■ **REQUIREMENT**
Give the material again in full, matching it exactly.

■ **AVAILABLE DATA**
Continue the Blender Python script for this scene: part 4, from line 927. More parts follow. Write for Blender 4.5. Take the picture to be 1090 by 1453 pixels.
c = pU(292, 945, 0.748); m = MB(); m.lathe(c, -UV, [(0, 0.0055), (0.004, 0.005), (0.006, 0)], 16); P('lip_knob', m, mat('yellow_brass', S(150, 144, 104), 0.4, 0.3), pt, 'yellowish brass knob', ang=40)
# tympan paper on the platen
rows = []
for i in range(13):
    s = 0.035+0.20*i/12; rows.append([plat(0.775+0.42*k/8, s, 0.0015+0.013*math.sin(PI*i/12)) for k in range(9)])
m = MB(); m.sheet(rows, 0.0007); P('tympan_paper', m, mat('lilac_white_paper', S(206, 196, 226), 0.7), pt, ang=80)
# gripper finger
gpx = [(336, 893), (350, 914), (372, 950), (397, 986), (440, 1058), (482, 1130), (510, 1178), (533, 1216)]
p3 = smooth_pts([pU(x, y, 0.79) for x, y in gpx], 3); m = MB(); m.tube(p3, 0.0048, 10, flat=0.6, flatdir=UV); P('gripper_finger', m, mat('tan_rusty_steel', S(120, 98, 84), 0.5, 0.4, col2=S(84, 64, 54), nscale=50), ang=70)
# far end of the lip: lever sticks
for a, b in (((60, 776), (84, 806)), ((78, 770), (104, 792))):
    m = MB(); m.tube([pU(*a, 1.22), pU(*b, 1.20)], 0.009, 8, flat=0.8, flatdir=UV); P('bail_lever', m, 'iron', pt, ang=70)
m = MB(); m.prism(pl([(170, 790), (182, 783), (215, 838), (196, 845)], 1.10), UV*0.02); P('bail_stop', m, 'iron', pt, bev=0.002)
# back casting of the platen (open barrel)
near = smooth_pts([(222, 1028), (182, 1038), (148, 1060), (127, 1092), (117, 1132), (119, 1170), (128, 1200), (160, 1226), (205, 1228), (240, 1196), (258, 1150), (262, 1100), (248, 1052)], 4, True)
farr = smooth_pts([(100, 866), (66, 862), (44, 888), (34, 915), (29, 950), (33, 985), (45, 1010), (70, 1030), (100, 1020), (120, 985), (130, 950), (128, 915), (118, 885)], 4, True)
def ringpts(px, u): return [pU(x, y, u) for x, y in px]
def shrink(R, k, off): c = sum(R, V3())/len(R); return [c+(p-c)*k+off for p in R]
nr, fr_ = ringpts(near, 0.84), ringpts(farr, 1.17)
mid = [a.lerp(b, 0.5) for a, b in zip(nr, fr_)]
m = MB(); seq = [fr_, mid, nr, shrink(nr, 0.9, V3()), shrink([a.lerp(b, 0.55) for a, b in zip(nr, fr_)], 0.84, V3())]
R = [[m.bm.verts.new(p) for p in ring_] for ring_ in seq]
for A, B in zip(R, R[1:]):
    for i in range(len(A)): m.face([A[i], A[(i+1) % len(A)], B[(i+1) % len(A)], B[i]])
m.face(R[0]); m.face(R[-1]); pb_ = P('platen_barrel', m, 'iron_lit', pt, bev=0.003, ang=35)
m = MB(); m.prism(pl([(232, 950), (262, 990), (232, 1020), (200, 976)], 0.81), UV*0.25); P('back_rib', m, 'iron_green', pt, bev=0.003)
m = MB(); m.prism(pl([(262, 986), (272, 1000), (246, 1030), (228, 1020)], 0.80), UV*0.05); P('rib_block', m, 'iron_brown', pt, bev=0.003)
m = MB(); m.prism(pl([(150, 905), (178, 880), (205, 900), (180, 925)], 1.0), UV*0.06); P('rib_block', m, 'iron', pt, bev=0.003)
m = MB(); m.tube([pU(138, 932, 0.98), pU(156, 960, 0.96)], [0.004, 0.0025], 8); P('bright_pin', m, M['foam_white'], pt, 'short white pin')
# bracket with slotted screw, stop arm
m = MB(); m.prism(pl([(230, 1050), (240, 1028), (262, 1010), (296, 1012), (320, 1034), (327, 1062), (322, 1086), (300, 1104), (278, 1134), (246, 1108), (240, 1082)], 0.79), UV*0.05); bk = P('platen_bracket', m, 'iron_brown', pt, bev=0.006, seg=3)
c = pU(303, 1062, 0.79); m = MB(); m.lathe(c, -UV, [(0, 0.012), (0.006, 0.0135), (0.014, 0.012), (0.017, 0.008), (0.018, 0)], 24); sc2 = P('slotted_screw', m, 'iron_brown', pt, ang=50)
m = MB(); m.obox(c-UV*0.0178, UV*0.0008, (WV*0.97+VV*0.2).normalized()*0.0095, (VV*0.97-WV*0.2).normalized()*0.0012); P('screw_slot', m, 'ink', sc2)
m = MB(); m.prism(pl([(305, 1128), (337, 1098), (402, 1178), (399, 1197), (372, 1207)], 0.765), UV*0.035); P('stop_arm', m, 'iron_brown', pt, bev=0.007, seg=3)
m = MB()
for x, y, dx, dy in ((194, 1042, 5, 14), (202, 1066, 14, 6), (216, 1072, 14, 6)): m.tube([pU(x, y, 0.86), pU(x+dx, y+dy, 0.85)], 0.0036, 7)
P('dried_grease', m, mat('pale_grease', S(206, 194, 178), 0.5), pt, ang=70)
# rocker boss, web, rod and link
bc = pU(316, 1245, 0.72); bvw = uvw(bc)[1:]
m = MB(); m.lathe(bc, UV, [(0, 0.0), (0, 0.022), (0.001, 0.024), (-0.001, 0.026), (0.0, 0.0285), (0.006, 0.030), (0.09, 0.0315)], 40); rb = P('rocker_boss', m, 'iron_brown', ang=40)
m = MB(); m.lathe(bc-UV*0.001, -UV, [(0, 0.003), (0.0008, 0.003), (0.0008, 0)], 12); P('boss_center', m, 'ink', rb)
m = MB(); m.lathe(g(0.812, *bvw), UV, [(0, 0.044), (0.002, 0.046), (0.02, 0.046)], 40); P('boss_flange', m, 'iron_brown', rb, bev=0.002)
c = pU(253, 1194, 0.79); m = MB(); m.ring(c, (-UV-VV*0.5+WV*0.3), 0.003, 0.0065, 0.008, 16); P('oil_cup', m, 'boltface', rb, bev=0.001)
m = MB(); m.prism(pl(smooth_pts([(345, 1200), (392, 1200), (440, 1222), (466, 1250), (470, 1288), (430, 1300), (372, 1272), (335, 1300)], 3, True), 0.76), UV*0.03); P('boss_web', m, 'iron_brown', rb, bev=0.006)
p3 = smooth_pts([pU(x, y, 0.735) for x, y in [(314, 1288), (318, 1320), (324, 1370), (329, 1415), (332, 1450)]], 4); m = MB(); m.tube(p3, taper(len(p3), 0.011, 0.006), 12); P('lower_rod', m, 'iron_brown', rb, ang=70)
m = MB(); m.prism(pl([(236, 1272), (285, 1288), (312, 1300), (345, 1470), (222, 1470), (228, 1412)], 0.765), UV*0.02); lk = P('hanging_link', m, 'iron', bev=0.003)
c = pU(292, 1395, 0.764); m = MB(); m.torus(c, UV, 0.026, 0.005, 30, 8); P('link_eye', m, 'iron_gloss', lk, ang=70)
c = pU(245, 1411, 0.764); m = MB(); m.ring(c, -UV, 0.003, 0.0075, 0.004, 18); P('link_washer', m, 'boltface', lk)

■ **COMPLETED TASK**
Continue the Blender Python script for this scene: part 4, from line 927. More parts follow. Write for Blender 4.5. Take the picture to be 1090 by 1453 pixels.
c = pU(292, 945, 0.748); m = MB(); m.lathe(c, -UV, [(0, 0.0055), (0.004, 0.005), (0.006, 0)], 16); P('lip_knob', m, mat('yellow_brass', S(150, 144, 104), 0.4, 0.3), pt, 'yellowish brass knob', ang=40)
# tympan paper on the platen
rows = []
for i in range(13):
    s = 0.035+0.20*i/12; rows.append([plat(0.775+0.42*k/8, s, 0.0015+0.013*math.sin(PI*i/12)) for k in range(9)])
m = MB(); m.sheet(rows, 0.0007); P('tympan_paper', m, mat('lilac_white_paper', S(206, 196, 226), 0.7), pt, ang=80)
# gripper finger
gpx = [(336, 893), (350, 914), (372, 950), (397, 986), (440, 1058), (482, 1130), (510, 1178), (533, 1216)]
p3 = smooth_pts([pU(x, y, 0.79) for x, y in gpx], 3); m = MB(); m.tube(p3, 0.0048, 10, flat=0.6, flatdir=UV); P('gripper_finger', m, mat('tan_rusty_steel', S(120, 98, 84), 0.5, 0.4, col2=S(84, 64, 54), nscale=50), ang=70)
# far end of the lip: lever sticks
for a, b in (((60, 776), (84, 806)), ((78, 770), (104, 792))):
    m = MB(); m.tube([pU(*a, 1.22), pU(*b, 1.20)], 0.009, 8, flat=0.8, flatdir=UV); P('bail_lever', m, 'iron', pt, ang=70)
m = MB(); m.prism(pl([(170, 790), (182, 783), (215, 838), (196, 845)], 1.10), UV*0.02); P('bail_stop', m, 'iron', pt, bev=0.002)
# back casting of the platen (open barrel)
near = smooth_pts([(222, 1028), (182, 1038), (148, 1060), (127, 1092), (117, 1132), (119, 1170), (128, 1200), (160, 1226), (205, 1228), (240, 1196), (258, 1150), (262, 1100), (248, 1052)], 4, True)
farr = smooth_pts([(100, 866), (66, 862), (44, 888), (34, 915), (29, 950), (33, 985), (45, 1010), (70, 1030), (100, 1020), (120, 985), (130, 950), (128, 915), (118, 885)], 4, True)
def ringpts(px, u): return [pU(x, y, u) for x, y in px]
def shrink(R, k, off): c = sum(R, V3())/len(R); return [c+(p-c)*k+off for p in R]
nr, fr_ = ringpts(near, 0.84), ringpts(farr, 1.17)
mid = [a.lerp(b, 0.5) for a, b in zip(nr, fr_)]
m = MB(); seq = [fr_, mid, nr, shrink(nr, 0.9, V3()), shrink([a.lerp(b, 0.55) for a, b in zip(nr, fr_)], 0.84, V3())]
R = [[m.bm.verts.new(p) for p in ring_] for ring_ in seq]
for A, B in zip(R, R[1:]):
    for i in range(len(A)): m.face([A[i], A[(i+1) % len(A)], B[(i+1) % len(A)], B[i]])
m.face(R[0]); m.face(R[-1]); pb_ = P('platen_barrel', m, 'iron_lit', pt, bev=0.003, ang=35)
m = MB(); m.prism(pl([(232, 950), (262, 990), (232, 1020), (200, 976)], 0.81), UV*0.25); P('back_rib', m, 'iron_green', pt, bev=0.003)
m = MB(); m.prism(pl([(262, 986), (272, 1000), (246, 1030), (228, 1020)], 0.80), UV*0.05); P('rib_block', m, 'iron_brown', pt, bev=0.003)
m = MB(); m.prism(pl([(150, 905), (178, 880), (205, 900), (180, 925)], 1.0), UV*0.06); P('rib_block', m, 'iron', pt, bev=0.003)
m = MB(); m.tube([pU(138, 932, 0.98), pU(156, 960, 0.96)], [0.004, 0.0025], 8); P('bright_pin', m, M['foam_white'], pt, 'short white pin')
# bracket with slotted screw, stop arm
m = MB(); m.prism(pl([(230, 1050), (240, 1028), (262, 1010), (296, 1012), (320, 1034), (327, 1062), (322, 1086), (300, 1104), (278, 1134), (246, 1108), (240, 1082)], 0.79), UV*0.05); bk = P('platen_bracket', m, 'iron_brown', pt, bev=0.006, seg=3)
c = pU(303, 1062, 0.79); m = MB(); m.lathe(c, -UV, [(0, 0.012), (0.006, 0.0135), (0.014, 0.012), (0.017, 0.008), (0.018, 0)], 24); sc2 = P('slotted_screw', m, 'iron_brown', pt, ang=50)
m = MB(); m.obox(c-UV*0.0178, UV*0.0008, (WV*0.97+VV*0.2).normalized()*0.0095, (VV*0.97-WV*0.2).normalized()*0.0012); P('screw_slot', m, 'ink', sc2)
m = MB(); m.prism(pl([(305, 1128), (337, 1098), (402, 1178), (399, 1197), (372, 1207)], 0.765), UV*0.035); P('stop_arm', m, 'iron_brown', pt, bev=0.007, seg=3)
m = MB()
for x, y, dx, dy in ((194, 1042, 5, 14), (202, 1066, 14, 6), (216, 1072, 14, 6)): m.tube([pU(x, y, 0.86), pU(x+dx, y+dy, 0.85)], 0.0036, 7)
P('dried_grease', m, mat('pale_grease', S(206, 194, 178), 0.5), pt, ang=70)
# rocker boss, web, rod and link
bc = pU(316, 1245, 0.72); bvw = uvw(bc)[1:]
m = MB(); m.lathe(bc, UV, [(0, 0.0), (0, 0.022), (0.001, 0.024), (-0.001, 0.026), (0.0, 0.0285), (0.006, 0.030), (0.09, 0.0315)], 40); rb = P('rocker_boss', m, 'iron_brown', ang=40)
m = MB(); m.lathe(bc-UV*0.001, -UV, [(0, 0.003), (0.0008, 0.003), (0.0008, 0)], 12); P('boss_center', m, 'ink', rb)
m = MB(); m.lathe(g(0.812, *bvw), UV, [(0, 0.044), (0.002, 0.046), (0.02, 0.046)], 40); P('boss_flange', m, 'iron_brown', rb, bev=0.002)
c = pU(253, 1194, 0.79); m = MB(); m.ring(c, (-UV-VV*0.5+WV*0.3), 0.003, 0.0065, 0.008, 16); P('oil_cup', m, 'boltface', rb, bev=0.001)
m = MB(); m.prism(pl(smooth_pts([(345, 1200), (392, 1200), (440, 1222), (466, 1250), (470, 1288), (430, 1300), (372, 1272), (335, 1300)], 3, True), 0.76), UV*0.03); P('boss_web', m, 'iron_brown', rb, bev=0.006)
p3 = smooth_pts([pU(x, y, 0.735) for x, y in [(314, 1288), (318, 1320), (324, 1370), (329, 1415), (332, 1450)]], 4); m = MB(); m.tube(p3, taper(len(p3), 0.011, 0.006), 12); P('lower_rod', m, 'iron_brown', rb, ang=70)
m = MB(); m.prism(pl([(236, 1272), (285, 1288), (312, 1300), (345, 1470), (222, 1470), (228, 1412)], 0.765), UV*0.02); lk = P('hanging_link', m, 'iron', bev=0.003)
c = pU(292, 1395, 0.764); m = MB(); m.torus(c, UV, 0.026, 0.005, 30, 8); P('link_eye', m, 'iron_gloss', lk, ang=70)
c = pU(245, 1411, 0.764); m = MB(); m.ring(c, -UV, 0.003, 0.0075, 0.004, 18); P('link_washer', m, 'boltface', lk)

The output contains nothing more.